Reprendre la main sur la terre : pourquoi la souveraineté alimentaire passe par le foncier agricole ?

30 septembre 2025

Nina Couturier

Trois questions à Jean-Victor Maublanc, maître de conférences en droit public, dans la perspective du colloque « Souveraineté alimentaire européenne : le champ du foncier agricole », organisé à l’Université de Poitiers les 14 et 15 octobre 2025.

Accès à la terre, accaparement foncier, renouvellement des générations, sécurité alimentaire… Dans cette interview, Jean-Victor Maublanc, directeur scientifique du colloque, met en lumière les tensions majeures qui traversent aujourd’hui le monde agricole.
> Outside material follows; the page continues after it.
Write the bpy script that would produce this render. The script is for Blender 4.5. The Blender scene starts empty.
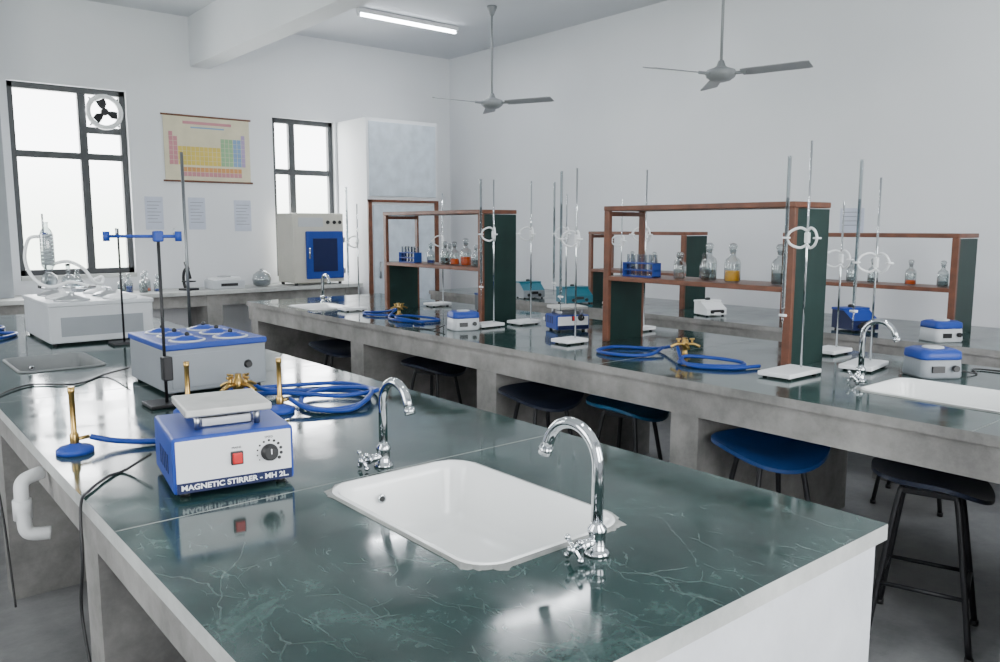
import bpy, bmesh, math, random
from mathutils import Vector, Matrix, Euler
random.seed(7)
D=bpy.data; C=bpy.context; PI=math.pi
# ---------------------------------------------------------------- materials
def newmat(name):
    m=D.materials.new(name); m.use_nodes=True
    return m, m.node_tree, m.node_tree.nodes["Principled BSDF"]
def pm(name,col,rough=.5,metal=0,var=0.06,scale=8,bump=0,emit=0,spec=.5):
    m,nt,b=newmat(name)
    b.inputs["Roughness"].default_value=rough; b.inputs["Metallic"].default_value=metal
    b.inputs["Specular IOR Level"].default_value=spec
    tc=nt.nodes.new("ShaderNodeTexCoord"); n=nt.nodes.new("ShaderNodeTexNoise")
    n.inputs["Scale"].default_value=scale; n.inputs["Detail"].default_value=5
    nt.links.new(tc.outputs["Object"],n.inputs["Vector"])
    r=nt.nodes.new("ShaderNodeValToRGB")
    c1=[max(0,c*(1-var)) for c in col]; c2=[min(1,c*(1+var)) for c in col]
    r.color_ramp.elements[0].color=(*c1,1); r.color_ramp.elements[0].position=.3
    r.color_ramp.elements[1].color=(*c2,1); r.color_ramp.elements[1].position=.7
    nt.links.new(n.outputs["Fac"],r.inputs["Fac"]); nt.links.new(r.outputs["Color"],b.inputs["Base Color"])
    if bump:
        bp=nt.nodes.new("ShaderNodeBump"); bp.inputs["Strength"].default_value=bump; bp.inputs["Distance"].default_value=.01
        n2=nt.nodes.new("ShaderNodeTexNoise"); n2.inputs["Scale"].default_value=scale*6; n2.inputs["Detail"].default_value=6
        nt.links.new(tc.outputs["Object"],n2.inputs["Vector"])
        nt.links.new(n2.outputs["Fac"],bp.inputs["Height"]); nt.links.new(bp.outputs["Normal"],b.inputs["Normal"])
    if emit:
        b.inputs["Emission Color"].default_value=(*col,1); b.inputs["Emission Strength"].default_value=emit
    return m
def glassmat(name,tint=(.95,.98,.98),refl=.10,dens=.12):
    m=D.materials.new(name); m.use_nodes=True; nt=m.node_tree; nt.nodes.clear()
    o=nt.nodes.new("ShaderNodeOutputMaterial"); t=nt.nodes.new("ShaderNodeBsdfTransparent"); g=nt.nodes.new("ShaderNodeBsdfGlossy")
    t.inputs[0].default_value=(*[c*(1-dens) for c in tint],1); g.inputs["Roughness"].default_value=.05
    lw=nt.nodes.new("ShaderNodeLayerWeight"); lw.inputs[0].default_value=.35
    mr=nt.nodes.new("ShaderNodeMapRange"); mr.inputs["To Min"].default_value=refl*.6; mr.inputs["To Max"].default_value=min(1,refl*6)
    nt.links.new(lw.outputs["Facing"],mr.inputs["Value"])
    mx=nt.nodes.new("ShaderNodeMixShader"); nt.links.new(mr.outputs[0],mx.inputs[0]); nt.links.new(t.outputs[0],mx.inputs[1]); nt.links.new(g.outputs[0],mx.inputs[2])
    nt.links.new(mx.outputs[0],o.inputs[0]); return m
def marble():
    m,nt,b=newmat("green_marble"); N=nt.nodes; L=nt.links
    tc=N.new("ShaderNodeNewGeometry")
    n1=N.new("ShaderNodeTexNoise"); n1.inputs["Scale"].default_value=3.4; n1.inputs["Detail"].default_value=14; n1.inputs["Roughness"].default_value=.82; n1.inputs["Distortion"].default_value=.4
    L.new(tc.outputs["Position"],n1.inputs["Vector"])
    r=N.new("ShaderNodeValToRGB"); e=r.color_ramp.elements
    e[0].position=.36; e[0].color=(.006,.016,.015,1); e[1].position=.70; e[1].color=(.060,.108,.098,1)
    q=e.new(.52); q.color=(.017,.041,.038,1)
    L.new(n1.outputs["Fac"],r.inputs["Fac"])
    n2=N.new("ShaderNodeTexNoise"); n2.inputs["Scale"].default_value=2.2; n2.inputs["Detail"].default_value=9; n2.inputs["Roughness"].default_value=.5
    L.new(tc.outputs["Position"],n2.inputs["Vector"])
    mp=N.new("ShaderNodeMapping"); mp.inputs["Rotation"].default_value=(0,0,.5); mp.inputs["Scale"].default_value=(1,.45,1)
    add=N.new("ShaderNodeMixRGB"); add.blend_type='ADD'; add.inputs[0].default_value=.28
    L.new(tc.outputs["Position"],add.inputs[1]); L.new(n2.outputs["Color"],add.inputs[2]); L.new(add.outputs[0],mp.inputs["Vector"])
    prev=r.outputs["Color"]
    for sc,th,amt in ((3.3,.0035,.22),(8.5,.003,.20),(19,.0028,.16)):
        v=N.new("ShaderNodeTexVoronoi"); v.feature='DISTANCE_TO_EDGE'; v.inputs["Scale"].default_value=sc
        L.new(mp.outputs[0],v.inputs["Vector"])
        mr=N.new("ShaderNodeMapRange"); mr.inputs["From Max"].default_value=th*sc/2; mr.inputs["To Min"].default_value=1; mr.inputs["To Max"].default_value=0
        L.new(v.outputs["Distance"],mr.inputs["Value"])
        n3=N.new("ShaderNodeTexNoise"); n3.inputs["Scale"].default_value=sc*.9; n3.inputs["Detail"].default_value=5
        L.new(tc.outputs["Position"],n3.inputs["Vector"])
        m2=N.new("ShaderNodeMapRange"); m2.inputs["From Min"].default_value=.44; m2.inputs["From Max"].default_value=.70; m2.inputs["To Max"].default_value=amt
        L.new(n3.outputs["Fac"],m2.inputs["Value"])
        mu=N.new("ShaderNodeMath"); mu.operation='MULTIPLY'; L.new(mr.outputs[0],mu.inputs[0]); L.new(m2.outputs[0],mu.inputs[1])
        mix=N.new("ShaderNodeMixRGB"); mix.inputs[2].default_value=(.34,.43,.41,1)
        L.new(mu.outputs[0],mix.inputs[0]); L.new(prev,mix.inputs[1]); prev=mix.outputs[0]
    L.new(prev,b.inputs["Base Color"])
    n4=N.new("ShaderNodeTexNoise"); n4.inputs["Scale"].default_value=5; n4.inputs["Detail"].default_value=8
    L.new(tc.outputs["Position"],n4.inputs["Vector"])
    rr=N.new("ShaderNodeMapRange"); rr.inputs["From Min"].default_value=.35; rr.inputs["From Max"].default_value=.7; rr.inputs["To Min"].default_value=.06; rr.inputs["To Max"].default_value=.20
    L.new(n4.outputs["Fac"],rr.inputs["Value"]); L.new(rr.outputs[0],b.inputs["Roughness"])
    b.inputs["IOR"].default_value=1.5
    return m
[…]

Penser la souveraineté alimentaire sans interroger les règles encadrant le foncier revient à négliger l’un des leviers les plus structurants de l’avenir agricole européen.

Pourquoi est-il essentiel que les agriculteurs s’intéressent aux règles juridiques encadrant l’accès à la terre ? Quels sont les enjeux en présence ?

 Comme l’illustre en France la loi Sempastous, la question de la régulation de l’accès au foncier agricole cristallise les passions. C’est du modèle agricole dont il est question dès lors que sont en cause le renouvellement des générations et le maintien des exploitations familiales. S’y est plus récemment ajoutée la crainte d’un contrôle par des entreprises étrangères des terres agricoles nationales. La question nourrit les fantasmes mais se fonde sur une réalité bien établie : des pays européens font face à un phénomène d’accaparement des terres par ces structures qui exploitent les terres dans une perspective d’exportation vers leur pays d’origine. Leur intervention sur le marché foncier influe en outre sur le prix des terres. C’est tout l’enjeu de la souveraineté alimentaire que de garder – ou selon certains de reprendre – le contrôle.

Dans le prolongement, en quoi la souveraineté alimentaire, point central des politiques publiques européennes et nationales, a-t-elle des répercutions concrètes sur la prise de décision et l’activité des agriculteurs  ?

Il faut dissocier le sort des agriculteurs selon leur lieu d’exercice : en France, ailleurs en Europe ou dans le monde. S’agissant de l’exploitant agricole français, il peut être incité par les politiques publiques – la politique agricole commune en particulier, à travers son plan stratégique national – à favoriser certaines cultures pour lesquelles la production nationale est déficitaire. La conquête de parts de marchés – comme la possibilité d’accompagner l’activité agricole d’une activité de production d’énergie – participent de ces enjeux. En Europe aussi la question de la souveraineté alimentaire joue sur l’activité des exploitants. La question des débouchés agricoles de l’Ukraine est ainsi cruciale pour les agriculteurs d’Europe centrale, plus encore qu’ailleurs. C’est enfin à l’activité des exploitants agricoles ailleurs dans le monde qu’invite le réflexion sur la souveraineté alimentaire. Si la notion ne se confond pas avec l’autosuffisance alimentaire, la réorganisation de la production française et européenne a des effets concrets sur leur activité. Ils portent sur les prix mais aussi sur la conduite de l’exploitation.

Maîtriser le foncier, c’est maîtriser son avenir agricole”. Quels sont les leviers juridiques existants — ou à inventer — qui peuvent/pourraient permettre une meilleure maîtrise collective des terres agricoles ?

La première piste à explorer tient au niveau d’intervention pertinent. Une approche collective de la question implique une réflexion à l’échelle européenne. C’est l’enjeu du colloque que de sortir en une approche nationale (le champ classique de réflexion sur la souveraineté) pour rechercher des leviers d’action européens. La création d’un observatoire des terres agricoles par la commission européenne, auquel contribue les acteurs institutionnels nationaux comme la SAFER en France, est de ceux-ci. C’est aussi par un une meilleure intégration juridique des enjeux de durabilité des systèmes agricoles que des solutions doivent être recherchées. Enfin, associer les citoyens -les consommateurs-mangeurs ! – et spécialement les exploitants agricoles est une nécessité. Il n’est pas de levier juridique pérenne sans démocratie alimentaire.